Forse è solo un sogno. Ma le Olimpiadi di Rio potrebbero aiutarci a riproporre quei valori cari al barone di Coubertin, il francese Pierre de Frédy, che lo spinsero ad impegnarsi in prima persona per ripristinare in forma moderna quella “festa sportiva” che si teneva nella Grecia Antica. Dal 776 a.C., infatti, ad Olimpia si affermò un evento sportivo locale che negli anni acquistò importanza in tutta la penisola, passando da una singola gara di corsa a competizioni in diversi sport che richiedevano più giorni per il loro svolgimento. Probabilmente anche il valore religioso assunto dai Giochi, si svolgevano in onore di Zeus, contribuì a creare l’usanza della sospensione delle guerre in tutta la Grecia per tutta la durata delle gare: questo “time out antico” era chiamato Tregua Olimpica.

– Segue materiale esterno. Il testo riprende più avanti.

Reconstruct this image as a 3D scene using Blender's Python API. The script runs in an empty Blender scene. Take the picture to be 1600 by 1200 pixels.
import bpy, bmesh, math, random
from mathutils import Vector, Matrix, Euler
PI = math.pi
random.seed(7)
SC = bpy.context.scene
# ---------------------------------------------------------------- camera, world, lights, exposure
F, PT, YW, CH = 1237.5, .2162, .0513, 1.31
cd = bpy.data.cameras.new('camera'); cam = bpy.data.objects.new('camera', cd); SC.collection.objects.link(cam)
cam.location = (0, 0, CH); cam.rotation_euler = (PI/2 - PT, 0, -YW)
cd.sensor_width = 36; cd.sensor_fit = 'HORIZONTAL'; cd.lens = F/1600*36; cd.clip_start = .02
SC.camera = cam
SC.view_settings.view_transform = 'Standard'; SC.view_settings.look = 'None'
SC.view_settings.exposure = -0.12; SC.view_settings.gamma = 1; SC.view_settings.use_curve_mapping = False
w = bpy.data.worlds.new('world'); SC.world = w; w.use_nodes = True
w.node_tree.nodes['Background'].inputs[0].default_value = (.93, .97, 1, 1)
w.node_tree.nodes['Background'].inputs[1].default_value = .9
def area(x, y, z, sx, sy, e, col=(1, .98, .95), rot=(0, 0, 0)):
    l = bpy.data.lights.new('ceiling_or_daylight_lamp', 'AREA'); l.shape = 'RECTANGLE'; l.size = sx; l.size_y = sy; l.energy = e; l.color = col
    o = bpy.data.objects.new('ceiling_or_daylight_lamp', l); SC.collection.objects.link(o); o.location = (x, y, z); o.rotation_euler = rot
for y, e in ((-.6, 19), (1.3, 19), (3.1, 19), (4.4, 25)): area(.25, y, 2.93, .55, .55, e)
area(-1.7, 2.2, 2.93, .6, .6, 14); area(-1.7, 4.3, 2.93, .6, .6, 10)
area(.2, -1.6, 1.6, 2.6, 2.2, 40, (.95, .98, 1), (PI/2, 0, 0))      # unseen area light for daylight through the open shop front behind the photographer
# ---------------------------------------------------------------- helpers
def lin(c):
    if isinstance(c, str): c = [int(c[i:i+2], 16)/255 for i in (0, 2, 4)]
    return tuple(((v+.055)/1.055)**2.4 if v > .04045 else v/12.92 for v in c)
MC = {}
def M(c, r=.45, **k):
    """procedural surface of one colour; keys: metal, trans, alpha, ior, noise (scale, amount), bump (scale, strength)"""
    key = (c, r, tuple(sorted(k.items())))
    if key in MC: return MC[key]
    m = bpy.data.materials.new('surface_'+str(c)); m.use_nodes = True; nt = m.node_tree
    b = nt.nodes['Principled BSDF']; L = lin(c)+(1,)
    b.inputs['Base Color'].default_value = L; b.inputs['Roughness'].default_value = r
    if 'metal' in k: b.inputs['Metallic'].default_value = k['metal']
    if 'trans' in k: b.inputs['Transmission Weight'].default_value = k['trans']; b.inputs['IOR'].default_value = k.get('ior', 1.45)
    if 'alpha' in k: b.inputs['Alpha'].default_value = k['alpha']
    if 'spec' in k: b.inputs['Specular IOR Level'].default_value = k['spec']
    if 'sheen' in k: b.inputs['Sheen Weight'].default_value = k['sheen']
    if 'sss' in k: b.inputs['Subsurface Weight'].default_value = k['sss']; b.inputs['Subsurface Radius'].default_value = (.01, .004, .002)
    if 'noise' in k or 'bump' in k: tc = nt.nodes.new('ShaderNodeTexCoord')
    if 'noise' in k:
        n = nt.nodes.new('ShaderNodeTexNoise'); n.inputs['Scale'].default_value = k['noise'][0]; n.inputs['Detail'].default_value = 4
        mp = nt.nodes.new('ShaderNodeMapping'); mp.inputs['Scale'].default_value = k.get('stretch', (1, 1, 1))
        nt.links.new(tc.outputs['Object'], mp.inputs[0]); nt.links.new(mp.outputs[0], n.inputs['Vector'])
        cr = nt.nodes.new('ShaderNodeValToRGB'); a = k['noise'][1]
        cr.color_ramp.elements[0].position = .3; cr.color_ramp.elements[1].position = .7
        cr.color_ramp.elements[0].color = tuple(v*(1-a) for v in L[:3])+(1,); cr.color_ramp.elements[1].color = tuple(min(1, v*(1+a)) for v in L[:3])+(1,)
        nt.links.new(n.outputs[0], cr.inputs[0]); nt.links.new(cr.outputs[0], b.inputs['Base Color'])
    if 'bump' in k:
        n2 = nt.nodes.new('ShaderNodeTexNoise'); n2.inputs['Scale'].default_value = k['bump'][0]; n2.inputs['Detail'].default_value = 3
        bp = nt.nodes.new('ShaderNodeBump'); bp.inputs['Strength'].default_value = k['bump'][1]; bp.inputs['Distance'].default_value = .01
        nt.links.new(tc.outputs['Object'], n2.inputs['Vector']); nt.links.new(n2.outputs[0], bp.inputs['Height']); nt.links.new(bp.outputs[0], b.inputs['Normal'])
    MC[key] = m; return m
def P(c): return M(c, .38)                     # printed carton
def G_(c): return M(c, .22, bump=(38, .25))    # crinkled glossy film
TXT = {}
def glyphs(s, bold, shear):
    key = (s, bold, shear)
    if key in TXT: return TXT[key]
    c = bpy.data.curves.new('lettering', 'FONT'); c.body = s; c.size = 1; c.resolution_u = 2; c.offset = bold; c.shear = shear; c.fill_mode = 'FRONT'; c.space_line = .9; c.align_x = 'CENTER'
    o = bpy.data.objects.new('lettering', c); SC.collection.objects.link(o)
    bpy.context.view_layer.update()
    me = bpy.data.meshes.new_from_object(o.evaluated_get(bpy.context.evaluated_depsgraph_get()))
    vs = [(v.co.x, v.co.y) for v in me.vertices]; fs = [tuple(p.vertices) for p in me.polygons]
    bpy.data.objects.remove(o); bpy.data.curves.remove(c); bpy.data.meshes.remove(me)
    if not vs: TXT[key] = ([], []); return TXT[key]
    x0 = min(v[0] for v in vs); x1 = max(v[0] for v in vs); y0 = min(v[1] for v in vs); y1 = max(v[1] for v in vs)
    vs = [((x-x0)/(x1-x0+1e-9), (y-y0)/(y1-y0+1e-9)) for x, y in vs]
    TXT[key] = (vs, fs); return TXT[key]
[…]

Con l’avanzare dell’Impero Romano nella penisola greca e l’adozione del Cristianesimo a religione ufficiale dell’Impero, i Giochi Olimpici vennero sempre più additati come un’inutile evento pagano e persero importanza finché nel 393 d.C. l’imperatore Teodosio I ne ordinò la cancellazione definitiva. Nell’ultimo decennio del XIX secolo il barone de Coubertin, dopo uno scrupoloso paragone dei sistemi scolastici francese, inglese e tedesco e un’attenta analisi dei motivi della debolezza fisica e motivazionale dei suoi giovani connazionali, espose le sue intuizioni sull’errata educazione fisica scolastica e sull’assenza di associazioni sportive da accostare agli insegnamenti disciplinari. Partendo da queste convinzioni e dalla volontà di far conoscere i giovani di nazioni diverse in manifestazioni sportive e non in scontri bellici, nel 1894, durante un congresso tenutosi all’università Sorbona di Parigi a cui parteciparono settantanove delegati di dodici paesi, propose di riorganizzare i Giochi Olimpici dell’Antica Grecia.
Due anni dopo ad Atene ci fu la prima edizione dei Giochi Olimpici Moderni sotto la supervisione del neo-nato Comitato Olimpico Internazionale (CIO) che, da allora, ha il fine di promuovere lo sport per tutti e di vigilare sull’organizzazione e sul corretto svolgimento delle gare. I Giochi di Rio 2016 riscoprono il desiderio di de Coubertin di competizioni sportive per avvicinare le nazioni e quegli insegnamenti di rispetto reciproco, cura per il corpo e promozione della pace tra i popoli. E' lecito sognare che intenti si concretizzino a partire dalla decisione del CIO di ammettere, per la prima volta, una nazionale di “Refugee Olympic Athlets” formata da 10 ginnasti scelti tra 43 candidati, che sta gareggiando sotto la bandiera olimpica dei 5 cerchi colorati intrecciati su sfondo bianco il cui significato è quello dell'universalità dello spirito olimpico, e in una risoluzione internazionale, sottoscritta da 180 Stati su 193 facenti parte dell’ONU, affinché la Tregua Olimpica diventi realtà da fine luglio.
Contrariamente a quanto si auspicava il barone de Coubertin, i Giochi Olimpici Moderni non riportarono la Tregua Olimpica, né, tanto meno, limitarono le guerre; citiamo ad esempio le due guerre mondiali che nel 1916, nel 1940 e nel 1944 ne impedirono lo svolgimento. All’inizio degli anni Novanta il CIO e l’ONU chiesero ufficialmente, senza un riscontro concreto, alla comunità internazionale di osservare la Tregua Olimpica sia per le edizioni estive sia per quelle invernali, ma solo nell’ottobre 2015 si è giunti alla firma dell’accordo già citato. Con questi buoni propositi è lecito sognare la pace a partire proprio dai Giochi, magari già per la prossima edizione.